Er flog voraus – Karl Schwanzer / Architektenpoem

Der Vierzylinder

Als Münchner ist man vielleicht besonders angefixt von dieser Doku von Max Gruber.

Sie handelt von dem Architekten, der eines der wenigen Architektur-Highlights der Moderne in München geschaffen hat, den BMW-Vierzylinder. Der gehört längst zur Identität der Stadt wie die Türme der Frauenkirche oder der Englische Garten.

Was muss damals in den frühen 70ern eine Lokalbaukommission noch mutig gewesen sein und so etwas erlaubt haben; wenn man beim Drohnenflug um das Gebäude im Hintergrund das hässliche, unpassende O2-Hochhaus sieht, besonders wenn man sich vorstellt, dass noch weiter hinten die zwei noch hässlicheren, ökologisch gestrigen Paketposthallentürme geplant sind.

Allein dieser Vergleich aus München macht einem die Einmaligkeit des Architekten Karl Schwanzer bewusst, der sich kaum einer Architektenschule oder -stilrichtung zuordnen lässt, der offenen Geistes die Welt erkundet, ein Ideenfänger und Ideenverdauer, ein Ideenentwickler, undogmatisch, unkonventionell.

Max Gruber versucht mit seiner Doku als einem Architektenpoem dieser Einmaligkeit gerecht zu werden.
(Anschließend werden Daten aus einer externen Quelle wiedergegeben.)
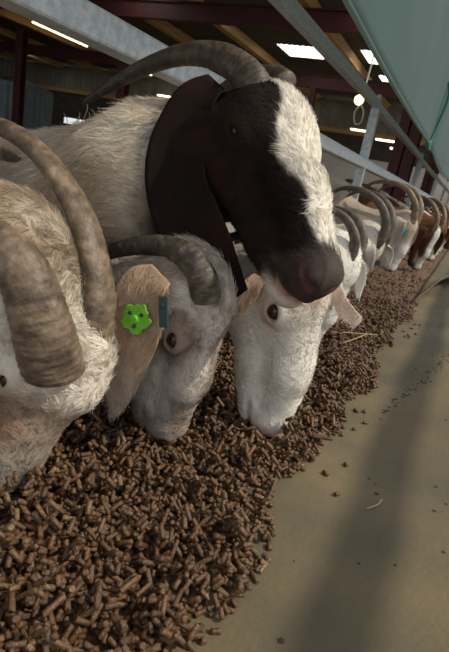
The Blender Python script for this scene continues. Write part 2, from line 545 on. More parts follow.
# ------------------------------------------------------------------ structure: yard, shed, trough
def st(o, label=None): o['kind'] = 'structure'; return o
M_ground = mat('yard_concrete', (.23, .22, .20), rough=.85, col2=(.33, .32, .30), vscale=3, bump=.3)
M_shedfloor = mat('straw_bedding', (.22, .17, .09), rough=.95, col2=(.34, .27, .15), vscale=20, bump=.8)
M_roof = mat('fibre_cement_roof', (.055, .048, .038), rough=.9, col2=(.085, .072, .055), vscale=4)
M_timber = mat('timber_purlin', (.62, .36, .13), rough=.7, col2=(.42, .23, .09), vscale=3, stretch=(6, .5, 6))
M_clad = mat('beige_cladding', (.30, .27, .21), rough=.7, col2=(.22, .19, .15), vscale=2)
M_block = mat('pale_block_wall', (.82, .77, .74), rough=.85, col2=(.68, .63, .60), vscale=1.2)
M_sky = mat('translucent_skylight', (.8, .8, .8), rough=.5, emit=(.93, .95, .88), estr=2.4)
M_tube = mat('fluorescent_tube', (.9, .9, .85), rough=.4, emit=(1.0, .84, .50), estr=4.0)
M_bulb = mat('warm_lamp_glass', (.9, .8, .6), rough=.4, emit=(1.0, .78, .42), estr=2.2)
M_white = mat('white_plastic', (.7, .7, .68), rough=.5)
M_belt = mat('feed_belt', (.175, .134, .074), rough=.72, col2=(.108, .092, .056), vscale=6, bump=.25, bscale=120, detail=8)
M_tarp = mat('green_tarpaulin', (.034, .100, .082), rough=.45, spec=.45, var=.18, vscale=5, bump=.12, bscale=400)
_nt = M_tarp.node_tree; _p = _nt.nodes['Principled BSDF']; _tr = _nt.nodes.new('ShaderNodeBsdfTranslucent'); _mx = _nt.nodes.new('ShaderNodeMixShader')
_tr.inputs[0].default_value = (.62, .70, .67, 1); _mx.inputs[0].default_value = .40
_nt.links.new(_p.outputs[0], _mx.inputs[1]); _nt.links.new(_tr.outputs[0], _mx.inputs[2]); _nt.links.new(_mx.outputs[0], _nt.nodes['Material Output'].inputs[0])
M_hole = mat('daylight_gap', (.8, .8, .8), rough=.6, emit=(.95, .97, 1.0), estr=.9)
M_conc = mat('trough_concrete', (.30, .28, .25), rough=.9, col2=(.22, .20, .18), vscale=6, bump=.3)
M_bin = mat('grey_blue_steel', (.16, .20, .22), rough=.5, metal=.3, var=.2, vscale=3)

def slab(name, lo, hi, m_, kind=True):
    b = MB(); b.box(lo, hi); o = b.build(name, m_)
    if kind: st(o)
    return o
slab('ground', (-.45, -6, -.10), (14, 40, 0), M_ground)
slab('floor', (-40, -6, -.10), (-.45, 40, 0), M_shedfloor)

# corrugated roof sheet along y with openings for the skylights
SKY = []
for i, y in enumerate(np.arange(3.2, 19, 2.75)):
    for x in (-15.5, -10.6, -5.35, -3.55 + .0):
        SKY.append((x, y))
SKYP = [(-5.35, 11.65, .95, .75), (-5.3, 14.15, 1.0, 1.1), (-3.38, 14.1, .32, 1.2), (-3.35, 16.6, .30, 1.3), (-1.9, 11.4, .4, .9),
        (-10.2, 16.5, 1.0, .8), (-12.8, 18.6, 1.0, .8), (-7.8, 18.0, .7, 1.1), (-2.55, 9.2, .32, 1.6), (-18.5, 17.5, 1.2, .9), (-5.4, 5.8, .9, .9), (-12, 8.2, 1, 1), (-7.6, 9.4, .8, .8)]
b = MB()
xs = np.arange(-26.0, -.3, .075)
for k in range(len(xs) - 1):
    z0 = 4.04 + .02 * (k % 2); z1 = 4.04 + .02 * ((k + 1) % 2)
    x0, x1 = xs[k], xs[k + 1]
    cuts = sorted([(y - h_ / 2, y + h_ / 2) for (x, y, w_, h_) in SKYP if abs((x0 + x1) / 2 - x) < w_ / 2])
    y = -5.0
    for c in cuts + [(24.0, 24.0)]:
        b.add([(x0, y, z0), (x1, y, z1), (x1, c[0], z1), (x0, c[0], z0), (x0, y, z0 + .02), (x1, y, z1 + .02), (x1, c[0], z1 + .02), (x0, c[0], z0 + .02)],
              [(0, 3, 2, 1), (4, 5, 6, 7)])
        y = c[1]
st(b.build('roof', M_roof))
for i, (x, y, w_, h_) in enumerate(SKYP):
    b = MB(); b.box((x - w_ / 2, y - h_ / 2, 4.045), (x + w_ / 2, y + h_ / 2, 4.055))
    o = b.build('skylight', M_sky)
    lab_ = {0: 'bright roof light panel directly above the pair beside the top rail', 1: 'wide bright roof light panel above the white blazed goat, next to the top rail',
            2: 'bright roof light panel between the galvanised top rail and the green tarpaulin', 3: 'small bright roof light nearest the tarpaulin edge, above the round lamp'}.get(i)
    tag(o, lab_ or 'translucent white roof light panel deep in the dark shed roof', 'roof light', None if lab_ else 'translucent roof lights')
ORD = ['outermost', 'second', 'third', 'fourth', 'fifth', 'sixth', 'seventh', 'eighth', 'ninth', 'tenth', 'innermost']
for k_, x in enumerate((-.9, -2.2, -3.85, -6.5, -8.5, -11.5, -14.2, -16.8, -19.2, -21.6, -24)):
    b = MB(); b.box((x - .10, -5, 3.82), (x + .10, 22.0, 4.03))
    tag(b.build('roof_purlin', M_timber), 'long timber roof purlin along the shed, %s counted inwards from the feed barrier' % ORD[k_], 'purlin', 'timber roof purlins')
for k_, y in enumerate((.6, 5.6, 10.1, 15.6)):
    b = MB(); b.box((-25, y - .07, 3.46), (-.7, y + .07, 3.49)); b.box((-25, y - .07, 3.79), (-.7, y + .07, 3.82)); b.box((-25, y - .01, 3.49), (-.7, y + .01, 3.79))
    tag(b.build('roof_beam', M_red), 'dark red steel roof beam across the shed, %s from the camera end' % ('first', 'second', 'third', 'fourth')[k_], 'roof beam', 'red steel roof beams')

# end wall
slab('wall_end', (-8.0, 20.0, 0), (-.5, 20.15, 2.05), M_block)
b = MB()
for k, x in enumerate(np.arange(-26, -.5, .16)):
    b.box((x, 20.0 - .03 * (k % 2), 2.95), (x + .16, 20.04, 3.95))
st(b.build('wall_upper', M_clad))
slab('wall_low', (-26.0, 20.0, 0), (-8.0, 20.15, 1.15), M_block)
for x0_, x1_ in ((-26, -8),):
    slab('trim_4', (x0_, 20.04, 1.7), (x1_, 20.10, 2.8), M_roof)
slab('trim_4', (-26, 20.04, 1.15), (-8, 20.10, 1.42), M_roof)
slab('trim_1', (-26, 19.9, 2.80), (-.5, 20.2, 2.95), M_timber)
for x in (-24.5, -22, -19.4, -16.5, -13.6, -11, -8.6):
    slab('trim_2', (x - .45, 20.05, 1.15), (x + .45, 20.12, 2.8), M_roof)
slab('trim_3', (-8.0, 20.02, 2.05), (-.5, 20.1, 2.8), M_roof)
# far side wall
slab('wall_left', (-26.2, -5, 0), (-26.05, 20.1, 3.9), M_clad)

def column(x, y, w_, label, grp='red steel columns'):
    b = MB()
    b.box((x - w_ / 2, y - w_ / 2, 0), (x + w_ / 2, y - w_ / 2 + .02, 3.46)); b.box((x - w_ / 2, y + w_ / 2 - .02, 0), (x + w_ / 2, y + w_ / 2, 3.46))
    b.box((x - .008, y - w_ / 2, 0), (x + .008, y + w_ / 2, 3.46))
    b.box((x - w_ * .8, y - w_ * .8, 0), (x + w_ * .8, y + w_ * .8, .02))
    return tag(b.build('steel_column', M_red), label, 'column', grp)
column(-.78, 5.62, .22, 'wide dark red steel column directly behind the second fence post')
column(-.84, 10.1, .22, 'dark red steel column farther down the fence, half hidden by the green tarp edge')
column(-13.05, 11.9, .24, 'dark red steel column deep in the shed beside the grey corrugated bin')
column(-8.4, 10.8, .22, 'dark red steel column deep in the shed behind the tip of the long dark horn')
column(-5.2, 15.6, .16, 'thin dark red column in front of the pale end wall')

# grey corrugated bin
b = MB()
n_ = 72; V = []; cx, cy, r_ = -14.4, 13.0, 1.15
for z in (.3, 2.05):
    for j in range(n_):
        th = 2 * math.pi * j / n_; rr_ = r_ + .03 * (j % 2)
        V.append((cx + rr_ * math.cos(th), cy + rr_ * math.sin(th), z))
V += [(cx, cy, .3), (cx, cy, 2.35)]
b.add(V, [(j, (j + 1) % n_, n_ + (j + 1) % n_, n_ + j) for j in range(n_)] + [(2 * n_, (j + 1) % n_, j) for j in range(n_)] + [(2 * n_ + 1, n_ + j, n_ + (j + 1) % n_) for j in range(n_)])
for q in range(4):
    th = math.pi / 2 * q + .4
    b.box((cx + math.cos(th) - .05, cy + math.sin(th) - .05, 0), (cx + math.cos(th) + .05, cy + math.sin(th) + .05, .35))
tag(b.build('feed_bin', M_bin), 'grey corrugated metal bin standing beside a red column at the back of the shed', 'feed bin')

# tube lights
for i, (x, y, l) in enumerate([(-13.2, 13.6, 2.4), (-4.25, 14.6, 1.2), (-13.2, 17.9, 1.6)]):
    e = empty('tube_light', (x, y, 3.74), ['long lit fluorescent tube seen just below the near galvanised rail', 'short fluorescent tube beside the widest roof light panel', 'fluorescent tube in the farthest corner of the shed roof'][i], 'tube light', 'fluorescent tube lights')
    b = MB(); b.tube([(x, y - l / 2, 3.79), (x, y + l / 2, 3.79)], .03, n=8); adopt(b.build('tube', M_tube, smooth=True), e)
    b = MB(); b.box((x - .05, y - l / 2, 3.82), (x + .05, y + l / 2, 3.92))
    for yy in (y - l * .35, y + l * .35): b.tube([(x, yy, 3.90), (x, yy, 4.05)], .008, n=6); adopt(b.build('fitting', M_white), e)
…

Er lässt den Wiener Burgschauspieler Nicholas Ofczarek die Rolle des Architekten spielen, lässt ihn durch Schwanzer-Räume schreiten, lässt ihn aus dessen Texten vorlesen oder zitieren. Er unterschneidet die unvermeidlichen, kompetenten Talking-Heads, die er in elegante Locations platziert, mit Archivmaterial des Architekten und setzt dazwischen graphische Spielereien.
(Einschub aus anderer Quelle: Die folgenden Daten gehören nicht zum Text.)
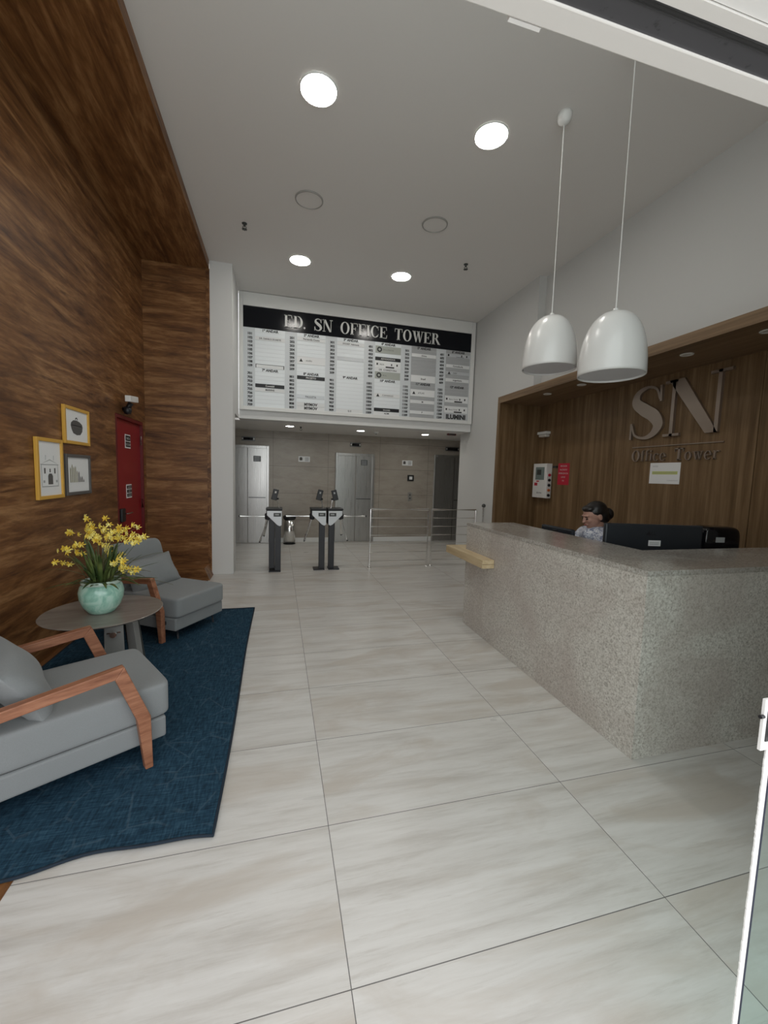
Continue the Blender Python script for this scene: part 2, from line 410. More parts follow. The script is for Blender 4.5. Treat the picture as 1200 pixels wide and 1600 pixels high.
def glyph(ch):
    if ch == 'I': return _stem(.08), .38
    if ch in 'EF':
        g = _stem(.08) + [_rect(.08, .68, 1 - TH, 1), [(.62, 1), (.68, 1), (.70, .72), (.67, .72)], _rect(.2, .50, .49, .49 + TH), _rect(.47, .51, .38, .64)]
        if ch == 'E': g += [_rect(.08, .70, 0, TH), [(.64, 0), (.71, 0), (.74, .3), (.71, .3)]]
        return g, .78 if ch == 'E' else .72
    if ch == 'D': return _stem(.08) + [_rect(.2, .38, 1 - TH, 1), _rect(.2, .38, 0, TH)] + _arc(.36, .5, (.45, .5), (.26, .455), -90, 90), .86
    if ch == 'O': return _arc(.43, .5, (.42, .515), (.23, .47), 0, 360, 40), .88
    if ch == 'C': return _arc(.43, .5, (.42, .515), (.23, .47), 42, 318, 34) + [[(.70, .98), (.745, .98), (.76, .64), (.73, .64)], [(.70, .80), (.76, .66), (.74, .9), (.68, .92)], [(.70, .14), (.76, .30), (.74, .32), (.66, .12)]], .82
    if ch == 'T': return _stem(.30, top=False) + [_rect(.02, .77, 1 - TH, 1), [(.02, 1), (.06, 1), (.05, .70), (.02, .70)], [(.73, 1), (.77, 1), (.77, .70), (.74, .70)]], .80
    if ch == 'R': return _stem(.08) + _arc(.34, .755, (.32, .245), (.14, .20), -90, 90, 18) + [_rect(.2, .36, 1 - TH, 1), _rect(.2, .40, .51, .51 + TH), [(.36, .53), (.52, .53), (.86, .02), (.66, .02)], _rect(.64, .90, 0, TH)], .88
    if ch == 'N': return [_rect(.12, .12 + .05, 0, 1), _rect(.02, .27, 0, TH), _rect(.0, .2, 1 - TH, 1), [(.08, 1), (.30, 1), (.80, 0), (.76, 0), (.58, .0)] if False else [(.06, 1), (.29, 1), (.80, .0), (.64, .0)], _rect(.75, .80, 0, 1), _rect(.65, .92, 1 - TH, 1)], .94
    if ch == 'W': return [[(.08, 1), (.29, 1), (.46, .0), (.38, .0)], [(.40, 0), (.45, 0), (.62, 1), (.57, 1)], [(.50, 1), (.71, 1), (.86, 0), (.78, 0)], [(.80, 0), (.85, 0), (1.06, 1), (1.01, 1)], _rect(.02, .35, 1 - TH, 1), _rect(.46, .76, 1 - TH, 1), _rect(.92, 1.16, 1 - TH, 1)], 1.16
    if ch == 'S': return _stroke([(.60, .72), (.52, .92), (.34, .985), (.15, .90), (.12, .72), (.30, .56), (.50, .42), (.60, .24), (.50, .07), (.32, .01), (.13, .08), (.06, .28)], [.03, .04, .05, .11, .19, .23, .23, .19, .11, .05, .04, .03]) + [[(.59, .98), (.63, .98), (.64, .68), (.60, .68)], [(.02, .32), (.06, .32), (.06, .0), (.02, .0)]], .70
    # lower case, x-height .66
    if ch == 'o': return _arc(.29, .33, (.28, .345), (.15, .31), 0, 360, 30), .60
    if ch == 'c': return _arc(.29, .33, (.28, .345), (.15, .31), 45, 318, 26) + [[(.42, .50), (.52, .50), (.52, .60), (.44, .62)]], .54
    if ch == 'e': return _arc(.29, .33, (.28, .345), (.15, .31), 0, 320, 28) + [_rect(.1, .56, .32, .36)], .58
    if ch == 'i': return _stem(.08, .12, .66, top=False, s=.05) + [_rect(.02, .1, .62, .66), _arc(.14, .86, (.08, .08), (.001, .001), 0, 360, 12)[0]] + _arc(.14, .86, (.08, .08), (.002, .002), 0, 360, 12), .30
    if ch == 'f': return _stem(.1, .12, .82, top=False, s=.05) + _arc(.30, .80, (.20, .20), (.08, .16), 60, 180, 10) + [_rect(.02, .36, .62, .66)], .38
    if ch == 'r': return _stem(.08, .12, .66, top=False, s=.05) + [_rect(.02, .1, .62, .66)] + _arc(.36, .44, (.18, .22), (.14, .15), 50, 160, 10), .46
    if ch == 'w': return [[(.05, .66), (.18, .66), (.32, 0), (.26, 0)], [(.27, 0), (.31, 0), (.44, .66), (.40, .66)], [(.35, .66), (.48, .66), (.60, 0), (.54, 0)], [(.55, 0), (.59, 0), (.76, .66), (.72, .66)], _rect(0, .24, .62, .66), _rect(.3, .52, .62, .66), _rect(.64, .82, .62, .66)], .82
    if ch == '.': return [[(.07 + .08 * math.cos(R(a)), .08 + .08 * math.sin(R(a))) for a in range(0, 360, 30)]], .24
    return [], .62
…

Selbstverständlich gibt es nicht nur Einblicke in den BMW-Vierzylinder, sondern auch überraschende Infos zur Entstehung der Idee und dann noch wie Schwanzers Büro den Wettbewerb für sich entschieden hat, da kam eine Idee zur anderen. Da waren die Zeiten vielleicht günstig für progressive Pop-Architektur.